Cet accident, le plus grave depuis la catastrophe de Tchernobyl (Ukraine), contraint les autorités japonaises à évacuer près de 160 000 personnes en un temps record. Une zone interdite est alors instaurée dans un rayon de 20 km autour de la centrale. Le monde entier va suivre les déboires de l’exploitant de Fukushima Daiichi, Tokyo Electric Power (Tepco), dont les équipes d’intervention s’attellent désespérément à refroidir les réacteurs avec des moyens rudimentaires, n’ayant d’autre choix que d’utiliser de l’eau de mer. L’aide internationale s’organise. Un plan d’action est présenté en avril par Tepco et le gouvernement, visant à stabiliser les réacteurs, leurs piscines et maîtriser les rejets radioactifs dans l’environnement. Un système de refroidissement en circuit fermé est par la suite mis en place, limitant les rejets d’eau contaminée vers l’extérieur. « Aujourd’hui, les informations dont nous disposons montrent que les températures dans les ensembles où se trouvent les cœurs endommagés seraient inférieures à 100 degrés », ce qui permet de réduire la pression au sein des enceintes perméables et les rejets dans l’atmosphère, explique Thierry Charles, directeur de la sûreté des installations à l’Institut de radioprotection et de sûreté nucléaire (IRSN). Une « superstructure » de confinement recouvre aujourd’hui le bâtiment du réacteur N° 1. Les autres réacteurs endommagés bénéficieront prochainement de la même enveloppe métallique.

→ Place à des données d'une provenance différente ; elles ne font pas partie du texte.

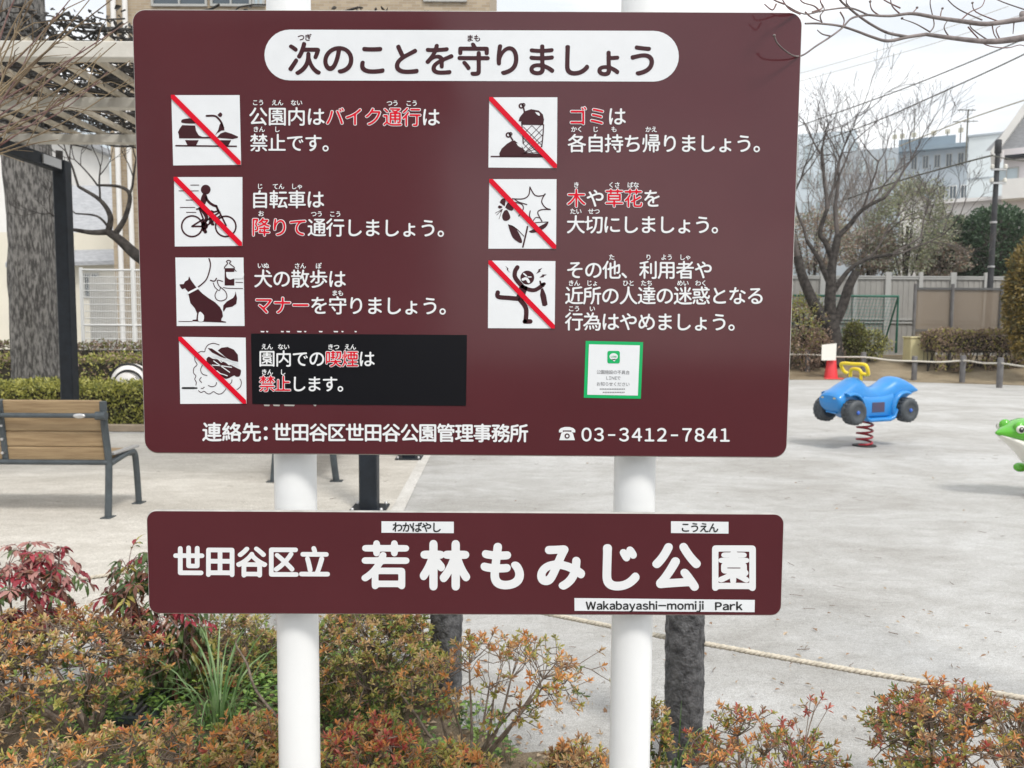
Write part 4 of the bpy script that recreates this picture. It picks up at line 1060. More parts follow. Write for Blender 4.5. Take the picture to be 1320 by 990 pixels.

Des opérations de renforcement des piscines des réacteurs sont également menées pour faire face à d’éventuels séismes importants. À l’extérieur des installations, des résines ont été dispersées dans l’ensemble du site pour fixer au sol la contamination et éviter que celle-ci ne soit dispersée par le vent ou l’eau. Sur le site, la situation bien que stabilisée reste précaire et il faudra plusieurs années à l’exploitant pour sortir de cette situation de crise.
Quelles conséquences à long terme ?
Après le traumatisme du tsunami, les Japonais continuent de vivre aujourd’hui avec l’angoisse d’une contamination radioactive. La plupart des réacteurs nucléaires du pays arrêtés au fur et à mesure pour des raisons de maintenance n’ont toujours pas redémarré, face à l’opposition des populations locales. La mesure de la radioactivité dans l’air ou dans les aliments est devenue un réflexe quotidien chez certains habitants. Au niveau sanitaire, les autorités se veulent rassurantes, allégeant progressivement la liste de produits interdits à la consommation. Sur terre, les produits les plus à risque demeurent aujourd’hui les légumes à feuilles, qui captent plus la radioactivité. « Le dépôt de particules venant de l’air est désormais quasi inexistant. Cela explique pourquoi les restrictions alimentaires sont de moins en moins fréquentes, car du fait du métabolisme des végétaux touchés, la radioactivité est au fur et à mesure transférée vers d’autres compartiments. Ainsi, le Césium va s’enfouir progressivement dans les premières couches du sol, suffisamment profondément pour ne plus être présent dans les légumes à feuilles », explique Jean-René Jourdain. Un certain flou perdure s’agissant de la contamination de la chaîne alimentaire au niveau marin. « En ce qui concerne la radioactivité rejetée dans les océans, il y a un phénomène de dilution colossal mais il n’y a jamais eu de quantité de radioactivité aussi importante rejetée dans l’environnement marin », souligne Jean-René Jourdain, délégué auprès du directeur de la radioprotection de l’homme à l’IRSN. « On dispose encore de très peu d’études sur les effets de tels rejets à long terme sur la faune et la flore », ajoute-t-il.
Un suivi des enfants.
Des doutes subsistent par ailleurs au sujet des doses reçues par les populations dans les jours suivant l’accident nucléaire de Fukushima. « Les personnes qui étaient dans les zones très proches – entre 60 et 80 km autour de la centrale – sont susceptibles d’avoir reçu au total environ dix fois la limite réglementaire. Soit ce que l’on reçoit en réalisant un scanner », indique-t-il. Pour la population générale, « les enjeux se situent davantage sur la prise en charge psychologique des personnes car on sait qu’il peut y avoir des troubles psychologiques suite aux expositions. »
La plus grande interrogation concerne les enfants de Fukushima. Des mesures d’iodes 131 ont été menées par les autorités japonaises auprès d’un millier d’enfant peu après la catastrophe. « D’après les résultats, peu d’enfants ont été exposés et ce à des niveaux qui ne nécessitent pas d’intervention particulière. Mais il n’est pas sûr du tout que les services sanitaires aient ciblé les enfants qu’il fallait », souligne l’expert à l’IRSN. Les enfants de la préfecture de Fukushima vont toutefois bénéficier d’un suivi qui consiste en une surveillance régulière de la fonction thyroïdienne. « Le fait même que les Japonais mettent en place ce plan témoigne des doutes quant aux conséquences sanitaires chez ces enfants », commente Jean-René Jourdain.